Local News

Aug 23, 2010 5:11 PM by Ariel Wesler

Most Hancock students choosing hands-on education

With more than 10,000 attending so far, enrollment is already up at Alan Hancock College by about two percent from this time last year. Most of those students are taking classes in technical education.

23-year-old Lucas Coulton of Paso Robles is taking his 4th machine techology class at Alan Hancock College. His teacher, Robert Mabry, says despite talk of outsourcing, manufacturing is alive and well on the Central Coast.

There's 15,000 people employed in manufacturing. It's like a little known secret," said Machine Technology Instructor Robert Mabry.

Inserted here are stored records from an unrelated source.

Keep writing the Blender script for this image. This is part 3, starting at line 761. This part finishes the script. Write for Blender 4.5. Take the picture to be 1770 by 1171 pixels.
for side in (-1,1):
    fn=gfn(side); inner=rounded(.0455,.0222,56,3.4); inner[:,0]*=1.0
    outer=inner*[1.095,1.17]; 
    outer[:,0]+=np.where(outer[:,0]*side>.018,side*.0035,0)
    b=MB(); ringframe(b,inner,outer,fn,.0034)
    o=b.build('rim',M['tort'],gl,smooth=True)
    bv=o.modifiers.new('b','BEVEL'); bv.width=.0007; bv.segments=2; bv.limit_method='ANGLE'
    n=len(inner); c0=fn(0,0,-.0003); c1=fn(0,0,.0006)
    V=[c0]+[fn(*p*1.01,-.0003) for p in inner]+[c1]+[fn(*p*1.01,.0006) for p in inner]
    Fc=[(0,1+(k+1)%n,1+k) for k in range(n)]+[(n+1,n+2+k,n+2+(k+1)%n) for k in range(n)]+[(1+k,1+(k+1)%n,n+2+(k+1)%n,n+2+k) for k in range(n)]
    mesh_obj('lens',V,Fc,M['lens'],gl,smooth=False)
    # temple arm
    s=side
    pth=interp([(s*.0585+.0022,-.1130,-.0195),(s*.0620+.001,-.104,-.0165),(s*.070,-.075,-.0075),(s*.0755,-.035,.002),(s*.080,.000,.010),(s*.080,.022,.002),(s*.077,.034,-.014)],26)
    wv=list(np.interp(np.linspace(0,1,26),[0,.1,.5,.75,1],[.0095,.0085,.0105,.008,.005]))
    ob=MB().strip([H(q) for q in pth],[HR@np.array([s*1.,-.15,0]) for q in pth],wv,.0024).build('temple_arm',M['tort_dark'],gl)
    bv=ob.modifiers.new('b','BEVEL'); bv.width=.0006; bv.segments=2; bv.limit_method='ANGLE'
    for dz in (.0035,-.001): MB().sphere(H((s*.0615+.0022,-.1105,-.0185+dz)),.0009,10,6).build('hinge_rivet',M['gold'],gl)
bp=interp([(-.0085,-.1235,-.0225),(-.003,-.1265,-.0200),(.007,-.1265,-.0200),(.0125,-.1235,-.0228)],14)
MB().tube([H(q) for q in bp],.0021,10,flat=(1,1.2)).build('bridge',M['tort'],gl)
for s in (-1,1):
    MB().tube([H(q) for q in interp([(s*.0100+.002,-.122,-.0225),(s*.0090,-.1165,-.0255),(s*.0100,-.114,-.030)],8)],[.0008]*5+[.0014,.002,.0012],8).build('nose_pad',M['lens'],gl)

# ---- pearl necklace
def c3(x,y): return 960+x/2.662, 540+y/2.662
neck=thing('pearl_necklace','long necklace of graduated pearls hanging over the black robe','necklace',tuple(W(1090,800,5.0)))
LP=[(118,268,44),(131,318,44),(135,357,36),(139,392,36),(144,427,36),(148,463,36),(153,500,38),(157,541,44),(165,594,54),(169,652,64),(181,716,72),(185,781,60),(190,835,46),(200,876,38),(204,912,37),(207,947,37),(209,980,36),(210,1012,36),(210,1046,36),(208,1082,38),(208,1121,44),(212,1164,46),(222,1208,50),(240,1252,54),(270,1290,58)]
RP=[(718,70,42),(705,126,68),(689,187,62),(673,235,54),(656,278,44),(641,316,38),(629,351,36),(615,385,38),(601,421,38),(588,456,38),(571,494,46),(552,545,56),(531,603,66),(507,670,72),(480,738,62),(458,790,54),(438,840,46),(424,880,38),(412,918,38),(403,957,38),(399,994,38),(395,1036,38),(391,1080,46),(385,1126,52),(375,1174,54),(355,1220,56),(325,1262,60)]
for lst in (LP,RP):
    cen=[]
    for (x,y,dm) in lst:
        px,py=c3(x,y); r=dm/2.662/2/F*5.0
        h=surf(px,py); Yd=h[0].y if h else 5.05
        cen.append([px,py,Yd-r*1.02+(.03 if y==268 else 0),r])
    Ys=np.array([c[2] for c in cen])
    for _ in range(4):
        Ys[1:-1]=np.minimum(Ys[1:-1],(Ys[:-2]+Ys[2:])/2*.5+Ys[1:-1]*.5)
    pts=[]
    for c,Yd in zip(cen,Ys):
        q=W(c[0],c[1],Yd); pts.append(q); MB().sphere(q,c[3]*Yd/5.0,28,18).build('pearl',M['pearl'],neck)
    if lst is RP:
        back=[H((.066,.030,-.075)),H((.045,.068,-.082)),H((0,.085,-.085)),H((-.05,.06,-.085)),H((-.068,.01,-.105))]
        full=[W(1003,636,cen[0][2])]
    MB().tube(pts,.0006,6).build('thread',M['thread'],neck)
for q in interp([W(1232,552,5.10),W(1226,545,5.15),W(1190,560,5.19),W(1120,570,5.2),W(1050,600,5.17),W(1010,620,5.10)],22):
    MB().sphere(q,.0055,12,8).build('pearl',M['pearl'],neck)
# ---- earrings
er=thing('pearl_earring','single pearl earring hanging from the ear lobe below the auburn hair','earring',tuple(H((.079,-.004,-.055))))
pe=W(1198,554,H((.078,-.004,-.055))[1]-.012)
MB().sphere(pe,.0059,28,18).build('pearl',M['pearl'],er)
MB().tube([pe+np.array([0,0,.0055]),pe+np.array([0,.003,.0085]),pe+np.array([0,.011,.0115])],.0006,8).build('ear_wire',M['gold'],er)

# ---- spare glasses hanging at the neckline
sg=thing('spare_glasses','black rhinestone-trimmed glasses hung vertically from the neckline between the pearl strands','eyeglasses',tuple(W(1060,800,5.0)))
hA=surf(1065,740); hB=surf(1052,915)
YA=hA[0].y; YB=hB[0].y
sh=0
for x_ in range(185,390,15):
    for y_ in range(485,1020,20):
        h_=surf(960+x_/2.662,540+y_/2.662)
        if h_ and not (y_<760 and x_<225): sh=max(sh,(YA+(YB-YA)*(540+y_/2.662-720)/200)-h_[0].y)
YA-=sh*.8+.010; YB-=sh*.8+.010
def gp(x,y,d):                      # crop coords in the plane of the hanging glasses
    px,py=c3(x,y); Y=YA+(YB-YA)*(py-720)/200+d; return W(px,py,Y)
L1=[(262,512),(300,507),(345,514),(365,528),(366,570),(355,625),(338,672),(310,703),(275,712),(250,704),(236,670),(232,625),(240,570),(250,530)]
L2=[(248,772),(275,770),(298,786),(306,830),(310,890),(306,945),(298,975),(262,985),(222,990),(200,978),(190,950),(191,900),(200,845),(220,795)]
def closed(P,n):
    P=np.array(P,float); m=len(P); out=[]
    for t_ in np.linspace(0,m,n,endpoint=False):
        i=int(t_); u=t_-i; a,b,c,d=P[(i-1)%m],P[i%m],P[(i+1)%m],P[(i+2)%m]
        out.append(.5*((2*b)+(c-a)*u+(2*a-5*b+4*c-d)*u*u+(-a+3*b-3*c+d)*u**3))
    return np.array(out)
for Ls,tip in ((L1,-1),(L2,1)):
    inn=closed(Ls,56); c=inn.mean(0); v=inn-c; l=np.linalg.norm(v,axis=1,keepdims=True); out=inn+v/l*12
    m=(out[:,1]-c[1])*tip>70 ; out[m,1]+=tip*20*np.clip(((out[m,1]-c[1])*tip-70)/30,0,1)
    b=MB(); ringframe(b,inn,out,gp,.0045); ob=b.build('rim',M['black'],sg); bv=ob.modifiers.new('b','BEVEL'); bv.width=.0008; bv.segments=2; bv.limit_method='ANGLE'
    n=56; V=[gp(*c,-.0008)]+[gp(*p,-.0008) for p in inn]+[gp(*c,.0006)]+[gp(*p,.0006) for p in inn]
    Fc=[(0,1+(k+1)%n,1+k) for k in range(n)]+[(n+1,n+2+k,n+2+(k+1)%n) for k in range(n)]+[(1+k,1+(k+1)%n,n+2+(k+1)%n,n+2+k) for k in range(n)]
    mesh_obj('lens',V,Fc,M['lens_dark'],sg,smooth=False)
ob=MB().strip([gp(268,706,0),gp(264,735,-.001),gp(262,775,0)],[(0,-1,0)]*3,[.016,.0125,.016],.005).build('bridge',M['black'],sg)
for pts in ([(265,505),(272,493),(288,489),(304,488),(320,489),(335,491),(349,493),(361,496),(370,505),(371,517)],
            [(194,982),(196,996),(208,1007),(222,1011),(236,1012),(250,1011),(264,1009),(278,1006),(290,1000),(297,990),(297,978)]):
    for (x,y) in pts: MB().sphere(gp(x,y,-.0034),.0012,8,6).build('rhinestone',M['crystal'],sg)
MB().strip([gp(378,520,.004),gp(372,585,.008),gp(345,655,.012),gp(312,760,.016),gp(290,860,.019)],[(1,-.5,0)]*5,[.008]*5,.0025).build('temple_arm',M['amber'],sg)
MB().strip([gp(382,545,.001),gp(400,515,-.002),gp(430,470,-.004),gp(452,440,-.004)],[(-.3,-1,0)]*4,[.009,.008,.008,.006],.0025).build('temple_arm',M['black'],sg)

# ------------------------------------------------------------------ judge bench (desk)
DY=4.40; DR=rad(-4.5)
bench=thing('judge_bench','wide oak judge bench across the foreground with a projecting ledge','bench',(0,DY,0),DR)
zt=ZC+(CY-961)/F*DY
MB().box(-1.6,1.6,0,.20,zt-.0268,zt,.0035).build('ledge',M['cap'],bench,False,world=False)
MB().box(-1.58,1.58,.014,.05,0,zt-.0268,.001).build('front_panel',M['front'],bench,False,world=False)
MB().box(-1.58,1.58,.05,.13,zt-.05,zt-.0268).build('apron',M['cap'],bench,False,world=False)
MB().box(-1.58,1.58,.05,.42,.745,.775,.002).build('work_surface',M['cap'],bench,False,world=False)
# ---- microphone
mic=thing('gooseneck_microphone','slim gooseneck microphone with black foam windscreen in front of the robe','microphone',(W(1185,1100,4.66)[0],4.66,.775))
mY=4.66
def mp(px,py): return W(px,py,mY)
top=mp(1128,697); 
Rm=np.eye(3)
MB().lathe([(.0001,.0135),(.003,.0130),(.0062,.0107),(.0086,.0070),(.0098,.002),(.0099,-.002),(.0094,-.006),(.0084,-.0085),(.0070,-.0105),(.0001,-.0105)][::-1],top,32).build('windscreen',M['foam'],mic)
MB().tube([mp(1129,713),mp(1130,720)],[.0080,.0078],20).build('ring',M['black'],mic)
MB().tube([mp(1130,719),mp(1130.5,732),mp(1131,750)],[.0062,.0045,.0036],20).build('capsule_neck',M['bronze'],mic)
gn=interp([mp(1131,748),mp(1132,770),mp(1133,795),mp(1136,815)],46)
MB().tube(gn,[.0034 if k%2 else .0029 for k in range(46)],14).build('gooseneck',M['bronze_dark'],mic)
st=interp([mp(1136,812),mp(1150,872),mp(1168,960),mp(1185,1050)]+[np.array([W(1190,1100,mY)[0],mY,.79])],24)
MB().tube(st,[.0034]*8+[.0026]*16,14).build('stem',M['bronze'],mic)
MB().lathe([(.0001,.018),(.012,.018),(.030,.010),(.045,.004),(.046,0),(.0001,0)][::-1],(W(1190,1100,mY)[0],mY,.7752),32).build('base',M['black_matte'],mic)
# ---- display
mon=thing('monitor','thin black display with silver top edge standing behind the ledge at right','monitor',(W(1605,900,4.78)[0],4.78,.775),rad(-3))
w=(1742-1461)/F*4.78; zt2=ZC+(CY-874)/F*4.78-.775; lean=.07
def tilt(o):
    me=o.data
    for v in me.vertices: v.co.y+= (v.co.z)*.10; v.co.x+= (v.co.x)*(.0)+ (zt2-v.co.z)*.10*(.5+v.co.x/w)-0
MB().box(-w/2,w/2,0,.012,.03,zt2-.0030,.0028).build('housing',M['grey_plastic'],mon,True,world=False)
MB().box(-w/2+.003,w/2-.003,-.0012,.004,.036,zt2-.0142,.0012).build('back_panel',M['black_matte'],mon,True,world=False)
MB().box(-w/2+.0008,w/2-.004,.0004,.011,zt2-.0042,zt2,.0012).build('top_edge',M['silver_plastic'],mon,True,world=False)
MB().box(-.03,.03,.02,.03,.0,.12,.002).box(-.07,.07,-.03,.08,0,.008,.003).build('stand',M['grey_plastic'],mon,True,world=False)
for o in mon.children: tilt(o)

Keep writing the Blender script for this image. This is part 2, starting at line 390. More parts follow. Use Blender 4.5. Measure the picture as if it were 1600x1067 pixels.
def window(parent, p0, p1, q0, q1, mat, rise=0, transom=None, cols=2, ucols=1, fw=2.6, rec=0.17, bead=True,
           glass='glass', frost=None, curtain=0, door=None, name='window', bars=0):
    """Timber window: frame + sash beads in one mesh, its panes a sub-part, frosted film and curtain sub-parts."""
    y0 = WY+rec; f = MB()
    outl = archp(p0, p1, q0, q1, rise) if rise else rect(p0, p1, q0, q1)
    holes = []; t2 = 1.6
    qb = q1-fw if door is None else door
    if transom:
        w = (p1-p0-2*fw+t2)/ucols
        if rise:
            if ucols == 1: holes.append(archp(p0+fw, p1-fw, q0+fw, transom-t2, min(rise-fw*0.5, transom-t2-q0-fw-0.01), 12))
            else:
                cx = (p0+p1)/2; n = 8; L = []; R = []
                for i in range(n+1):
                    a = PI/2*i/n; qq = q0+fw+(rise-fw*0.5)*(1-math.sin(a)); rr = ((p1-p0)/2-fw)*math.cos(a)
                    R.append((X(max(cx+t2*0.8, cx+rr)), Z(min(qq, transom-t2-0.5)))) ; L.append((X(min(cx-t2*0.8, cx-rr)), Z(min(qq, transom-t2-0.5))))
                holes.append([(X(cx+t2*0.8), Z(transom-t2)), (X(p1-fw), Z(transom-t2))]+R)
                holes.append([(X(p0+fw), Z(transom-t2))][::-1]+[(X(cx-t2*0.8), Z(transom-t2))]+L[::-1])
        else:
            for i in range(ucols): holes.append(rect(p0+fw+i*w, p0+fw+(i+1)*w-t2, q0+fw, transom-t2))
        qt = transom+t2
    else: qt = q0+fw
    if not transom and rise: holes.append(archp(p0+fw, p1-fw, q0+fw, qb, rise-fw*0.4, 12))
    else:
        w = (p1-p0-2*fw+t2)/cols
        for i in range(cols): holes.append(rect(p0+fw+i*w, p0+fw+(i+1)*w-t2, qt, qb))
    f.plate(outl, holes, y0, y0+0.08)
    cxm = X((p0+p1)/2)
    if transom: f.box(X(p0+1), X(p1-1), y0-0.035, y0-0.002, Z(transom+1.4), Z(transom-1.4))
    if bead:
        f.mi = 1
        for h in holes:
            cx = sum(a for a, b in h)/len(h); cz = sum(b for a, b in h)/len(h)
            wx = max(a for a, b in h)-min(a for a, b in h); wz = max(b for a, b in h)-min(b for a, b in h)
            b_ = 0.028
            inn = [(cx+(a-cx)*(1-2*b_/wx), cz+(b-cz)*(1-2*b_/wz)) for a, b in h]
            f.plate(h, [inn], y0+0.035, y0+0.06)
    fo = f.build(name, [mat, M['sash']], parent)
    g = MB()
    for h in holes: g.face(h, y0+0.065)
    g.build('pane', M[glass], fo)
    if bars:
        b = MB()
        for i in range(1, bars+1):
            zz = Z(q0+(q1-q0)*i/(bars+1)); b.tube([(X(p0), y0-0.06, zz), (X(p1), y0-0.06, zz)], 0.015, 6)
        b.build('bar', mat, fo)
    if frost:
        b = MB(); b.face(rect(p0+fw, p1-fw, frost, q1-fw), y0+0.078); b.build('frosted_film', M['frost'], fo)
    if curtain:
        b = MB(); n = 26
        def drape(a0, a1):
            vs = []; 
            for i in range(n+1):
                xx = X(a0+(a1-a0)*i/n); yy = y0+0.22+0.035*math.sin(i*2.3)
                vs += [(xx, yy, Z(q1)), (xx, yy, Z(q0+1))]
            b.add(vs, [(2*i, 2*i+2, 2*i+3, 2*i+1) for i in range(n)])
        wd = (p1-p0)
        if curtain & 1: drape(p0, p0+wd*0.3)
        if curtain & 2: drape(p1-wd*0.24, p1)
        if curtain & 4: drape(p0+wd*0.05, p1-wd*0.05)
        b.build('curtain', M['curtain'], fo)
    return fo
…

Local employers want people who are already trained and can start work immediately. In an age where technology reigns supreme, computerized machines are becoming a manufacturing must.

"The younger generation understands computers better and as a result, employers are looking for those kinds of people," Coulton said.

More than half the students at Hancock College this year are enrolled in career technical education programs like machine technology, where they learn to manufacture everything from automobile parts to airplane parts.

Students also create smaller items too. . .like this license plate frame, designed on a computer and etched on a machine. The school says it's no longer just training hobbyists.

"C.T.E. is what helps, I believe, our economy turn around," said Anne Cremarosa, Dean of Career Technical Education.

"If I wanted to, I could actually start on a basic level, doing my own work," Coulton said.

Hands-on work that gives student an upper hand in a competitve job search.

"It's another thing to knock on the door and say, I'm eager and I can do this. I can do the math. I know the measurements. I know the computers. I know the equipment. I'm ready to go to work," Mabry said.

The Machine Technology Program is an expensive program to maintain. Some of the newer machines cost close to $40,000. The school says it relies heavily on grants and donations from local manufacturers.